| Data shown |
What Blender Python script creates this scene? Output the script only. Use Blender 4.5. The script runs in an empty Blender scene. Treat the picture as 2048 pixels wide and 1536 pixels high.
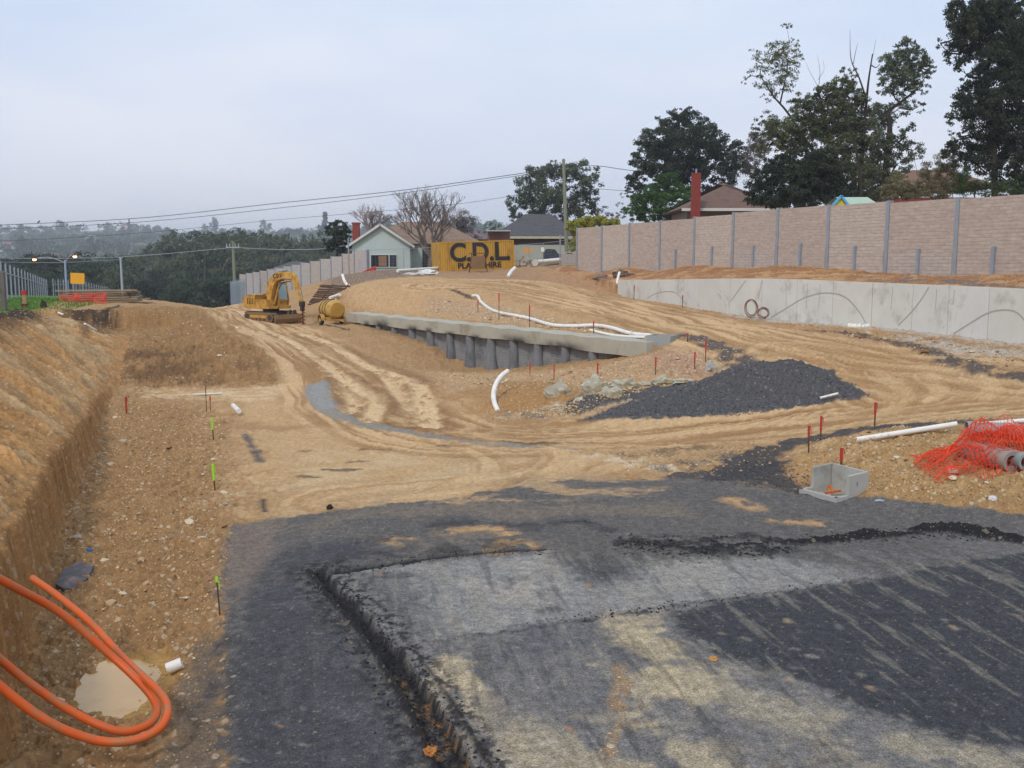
import bpy, math, random
import numpy as np
from mathutils import Vector, Matrix
R = math.radians
random.seed(7); rs = np.random.RandomState(11)
scene = bpy.context.scene
COL = scene.collection
# ------------------------------------------------------------------ camera, world, sun, exposure
CAMZ = 4.2
TH = math.atan(248/2000)
cam_d = bpy.data.cameras.new("camera"); cam = bpy.data.objects.new("camera", cam_d); COL.objects.link(cam)
cam.location = (0, 0, CAMZ); cam.rotation_euler = (math.pi/2 - TH, 0, 0)
cam_d.lens = 35.156; cam_d.sensor_width = 36.0; cam_d.clip_start = 0.1; cam_d.clip_end = 12000
scene.camera = cam
SUN_EL, SUN_ROT = R(46), R(206)      # sun behind the camera, to its left
w = bpy.data.worlds.new("World"); scene.world = w; w.use_nodes = True
nt = w.node_tree; nt.nodes.clear()
def N(t, typ, **k):
    n = t.nodes.new(typ)
    for a, b in k.items(): setattr(n, a, b)
    return n
out = N(nt, 'ShaderNodeOutputWorld'); bg = N(nt, 'ShaderNodeBackground')
sky = N(nt, 'ShaderNodeTexSky', sky_type='NISHITA', sun_disc=False)
sky.sun_elevation = SUN_EL; sky.sun_rotation = SUN_ROT; sky.dust_density = 2.0
skm = N(nt, 'ShaderNodeMix', data_type='RGBA', blend_type='MULTIPLY'); skm.inputs[0].default_value = 1
skm.inputs[7].default_value = (.1, .1, .1, 1); nt.links.new(sky.outputs[0], skm.inputs[6])
tc = N(nt, 'ShaderNodeTexCoord'); sep = N(nt, 'ShaderNodeSeparateXYZ'); nt.links.new(tc.outputs['Generated'], sep.inputs[0])
cr = N(nt, 'ShaderNodeValToRGB'); nt.links.new(sep.outputs[2], cr.inputs[0])
cr.color_ramp.elements[0].position = 0.0; cr.color_ramp.elements[0].color = (.92, .93, 1.03, 1)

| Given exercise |
Return all lines containing the word "scene".

| Result of the exercise |
What Blender Python script creates this scene? Output the script only. Use Blender 4.5. The script runs in an empty Blender scene. Treat the picture as 2048 pixels wide and 1536 pixels high.
scene = bpy.context.scene
COL = scene.collection
scene.camera = cam
w = bpy.data.worlds.new("World"); scene.world = w; w.use_nodes = True